SUPPLIED DATA -
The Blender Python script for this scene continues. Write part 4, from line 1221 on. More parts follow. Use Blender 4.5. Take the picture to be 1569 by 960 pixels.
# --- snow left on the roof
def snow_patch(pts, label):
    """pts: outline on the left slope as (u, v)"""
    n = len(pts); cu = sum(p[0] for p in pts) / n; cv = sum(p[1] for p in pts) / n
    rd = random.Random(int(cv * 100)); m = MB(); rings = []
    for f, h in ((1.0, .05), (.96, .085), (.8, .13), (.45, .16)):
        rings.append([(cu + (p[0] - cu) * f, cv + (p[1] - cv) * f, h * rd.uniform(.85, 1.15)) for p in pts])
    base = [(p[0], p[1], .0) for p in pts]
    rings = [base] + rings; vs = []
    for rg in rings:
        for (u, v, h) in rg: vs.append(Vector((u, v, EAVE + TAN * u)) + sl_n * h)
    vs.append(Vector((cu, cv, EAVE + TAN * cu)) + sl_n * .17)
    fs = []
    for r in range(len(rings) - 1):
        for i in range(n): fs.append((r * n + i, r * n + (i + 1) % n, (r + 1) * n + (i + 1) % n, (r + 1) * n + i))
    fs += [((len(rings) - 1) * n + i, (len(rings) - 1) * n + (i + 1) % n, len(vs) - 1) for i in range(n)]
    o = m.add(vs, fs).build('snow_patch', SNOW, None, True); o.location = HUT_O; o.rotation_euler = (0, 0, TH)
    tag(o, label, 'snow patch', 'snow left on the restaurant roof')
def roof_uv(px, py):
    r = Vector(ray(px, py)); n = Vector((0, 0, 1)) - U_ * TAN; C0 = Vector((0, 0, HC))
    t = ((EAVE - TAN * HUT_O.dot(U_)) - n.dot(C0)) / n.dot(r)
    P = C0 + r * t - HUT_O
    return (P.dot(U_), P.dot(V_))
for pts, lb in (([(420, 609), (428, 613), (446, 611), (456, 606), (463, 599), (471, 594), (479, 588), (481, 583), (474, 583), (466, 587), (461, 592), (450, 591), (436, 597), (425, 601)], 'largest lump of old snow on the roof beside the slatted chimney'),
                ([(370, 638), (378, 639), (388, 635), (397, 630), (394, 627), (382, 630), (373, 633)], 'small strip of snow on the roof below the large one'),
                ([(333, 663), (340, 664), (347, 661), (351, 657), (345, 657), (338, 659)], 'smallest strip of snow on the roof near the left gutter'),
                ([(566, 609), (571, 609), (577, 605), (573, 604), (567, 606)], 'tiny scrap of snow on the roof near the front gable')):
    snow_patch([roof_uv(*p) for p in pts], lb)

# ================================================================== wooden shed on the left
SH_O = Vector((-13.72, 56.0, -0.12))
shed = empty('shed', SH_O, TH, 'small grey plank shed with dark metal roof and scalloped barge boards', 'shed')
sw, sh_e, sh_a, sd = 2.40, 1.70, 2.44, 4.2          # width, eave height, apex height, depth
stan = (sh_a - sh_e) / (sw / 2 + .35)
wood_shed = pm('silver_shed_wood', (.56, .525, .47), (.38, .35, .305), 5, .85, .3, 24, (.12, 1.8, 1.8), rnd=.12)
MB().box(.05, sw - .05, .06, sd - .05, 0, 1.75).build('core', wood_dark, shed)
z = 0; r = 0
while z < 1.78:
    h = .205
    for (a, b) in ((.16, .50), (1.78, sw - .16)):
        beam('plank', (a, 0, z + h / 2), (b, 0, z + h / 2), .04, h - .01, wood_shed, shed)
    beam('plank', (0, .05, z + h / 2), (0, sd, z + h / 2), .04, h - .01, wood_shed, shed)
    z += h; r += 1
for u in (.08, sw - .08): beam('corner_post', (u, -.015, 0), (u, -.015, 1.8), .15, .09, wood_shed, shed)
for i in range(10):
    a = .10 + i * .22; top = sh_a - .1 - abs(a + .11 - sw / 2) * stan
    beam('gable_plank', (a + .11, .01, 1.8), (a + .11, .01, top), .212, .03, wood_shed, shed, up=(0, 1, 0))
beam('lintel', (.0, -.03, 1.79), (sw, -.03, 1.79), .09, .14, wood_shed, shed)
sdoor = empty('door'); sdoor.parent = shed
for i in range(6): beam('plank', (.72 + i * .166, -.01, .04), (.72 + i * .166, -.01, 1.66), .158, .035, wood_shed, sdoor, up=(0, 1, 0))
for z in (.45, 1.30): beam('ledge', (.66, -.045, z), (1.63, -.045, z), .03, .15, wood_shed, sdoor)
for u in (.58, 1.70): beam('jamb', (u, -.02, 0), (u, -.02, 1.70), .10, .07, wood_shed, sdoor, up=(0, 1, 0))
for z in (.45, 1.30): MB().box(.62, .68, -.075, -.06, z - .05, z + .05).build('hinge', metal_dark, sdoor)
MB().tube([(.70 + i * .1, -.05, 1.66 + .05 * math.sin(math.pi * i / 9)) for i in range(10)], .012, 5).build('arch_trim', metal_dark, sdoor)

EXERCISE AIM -
Repeat the listing exactly, from its first line to its last.

ANSWER TO THIS PROBLEM -
The Blender Python script for this scene continues. Write part 4, from line 1221 on. More parts follow. Use Blender 4.5. Take the picture to be 1569 by 960 pixels.
# --- snow left on the roof
def snow_patch(pts, label):
    """pts: outline on the left slope as (u, v)"""
    n = len(pts); cu = sum(p[0] for p in pts) / n; cv = sum(p[1] for p in pts) / n
    rd = random.Random(int(cv * 100)); m = MB(); rings = []
    for f, h in ((1.0, .05), (.96, .085), (.8, .13), (.45, .16)):
        rings.append([(cu + (p[0] - cu) * f, cv + (p[1] - cv) * f, h * rd.uniform(.85, 1.15)) for p in pts])
    base = [(p[0], p[1], .0) for p in pts]
    rings = [base] + rings; vs = []
    for rg in rings:
        for (u, v, h) in rg: vs.append(Vector((u, v, EAVE + TAN * u)) + sl_n * h)
    vs.append(Vector((cu, cv, EAVE + TAN * cu)) + sl_n * .17)
    fs = []
    for r in range(len(rings) - 1):
        for i in range(n): fs.append((r * n + i, r * n + (i + 1) % n, (r + 1) * n + (i + 1) % n, (r + 1) * n + i))
    fs += [((len(rings) - 1) * n + i, (len(rings) - 1) * n + (i + 1) % n, len(vs) - 1) for i in range(n)]
    o = m.add(vs, fs).build('snow_patch', SNOW, None, True); o.location = HUT_O; o.rotation_euler = (0, 0, TH)
    tag(o, label, 'snow patch', 'snow left on the restaurant roof')
def roof_uv(px, py):
    r = Vector(ray(px, py)); n = Vector((0, 0, 1)) - U_ * TAN; C0 = Vector((0, 0, HC))
    t = ((EAVE - TAN * HUT_O.dot(U_)) - n.dot(C0)) / n.dot(r)
    P = C0 + r * t - HUT_O
    return (P.dot(U_), P.dot(V_))
for pts, lb in (([(420, 609), (428, 613), (446, 611), (456, 606), (463, 599), (471, 594), (479, 588), (481, 583), (474, 583), (466, 587), (461, 592), (450, 591), (436, 597), (425, 601)], 'largest lump of old snow on the roof beside the slatted chimney'),
                ([(370, 638), (378, 639), (388, 635), (397, 630), (394, 627), (382, 630), (373, 633)], 'small strip of snow on the roof below the large one'),
                ([(333, 663), (340, 664), (347, 661), (351, 657), (345, 657), (338, 659)], 'smallest strip of snow on the roof near the left gutter'),
                ([(566, 609), (571, 609), (577, 605), (573, 604), (567, 606)], 'tiny scrap of snow on the roof near the front gable')):
    snow_patch([roof_uv(*p) for p in pts], lb)

# ================================================================== wooden shed on the left
SH_O = Vector((-13.72, 56.0, -0.12))
shed = empty('shed', SH_O, TH, 'small grey plank shed with dark metal roof and scalloped barge boards', 'shed')
sw, sh_e, sh_a, sd = 2.40, 1.70, 2.44, 4.2          # width, eave height, apex height, depth
stan = (sh_a - sh_e) / (sw / 2 + .35)
wood_shed = pm('silver_shed_wood', (.56, .525, .47), (.38, .35, .305), 5, .85, .3, 24, (.12, 1.8, 1.8), rnd=.12)
MB().box(.05, sw - .05, .06, sd - .05, 0, 1.75).build('core', wood_dark, shed)
z = 0; r = 0
while z < 1.78:
    h = .205
    for (a, b) in ((.16, .50), (1.78, sw - .16)):
        beam('plank', (a, 0, z + h / 2), (b, 0, z + h / 2), .04, h - .01, wood_shed, shed)
    beam('plank', (0, .05, z + h / 2), (0, sd, z + h / 2), .04, h - .01, wood_shed, shed)
    z += h; r += 1
for u in (.08, sw - .08): beam('corner_post', (u, -.015, 0), (u, -.015, 1.8), .15, .09, wood_shed, shed)
for i in range(10):
    a = .10 + i * .22; top = sh_a - .1 - abs(a + .11 - sw / 2) * stan
    beam('gable_plank', (a + .11, .01, 1.8), (a + .11, .01, top), .212, .03, wood_shed, shed, up=(0, 1, 0))
beam('lintel', (.0, -.03, 1.79), (sw, -.03, 1.79), .09, .14, wood_shed, shed)
sdoor = empty('door'); sdoor.parent = shed
for i in range(6): beam('plank', (.72 + i * .166, -.01, .04), (.72 + i * .166, -.01, 1.66), .158, .035, wood_shed, sdoor, up=(0, 1, 0))
for z in (.45, 1.30): beam('ledge', (.66, -.045, z), (1.63, -.045, z), .03, .15, wood_shed, sdoor)
for u in (.58, 1.70): beam('jamb', (u, -.02, 0), (u, -.02, 1.70), .10, .07, wood_shed, sdoor, up=(0, 1, 0))
for z in (.45, 1.30): MB().box(.62, .68, -.075, -.06, z - .05, z + .05).build('hinge', metal_dark, sdoor)
MB().tube([(.70 + i * .1, -.05, 1.66 + .05 * math.sin(math.pi * i / 9)) for i in range(10)], .012, 5).build('arch_trim', metal_dark, sdoor)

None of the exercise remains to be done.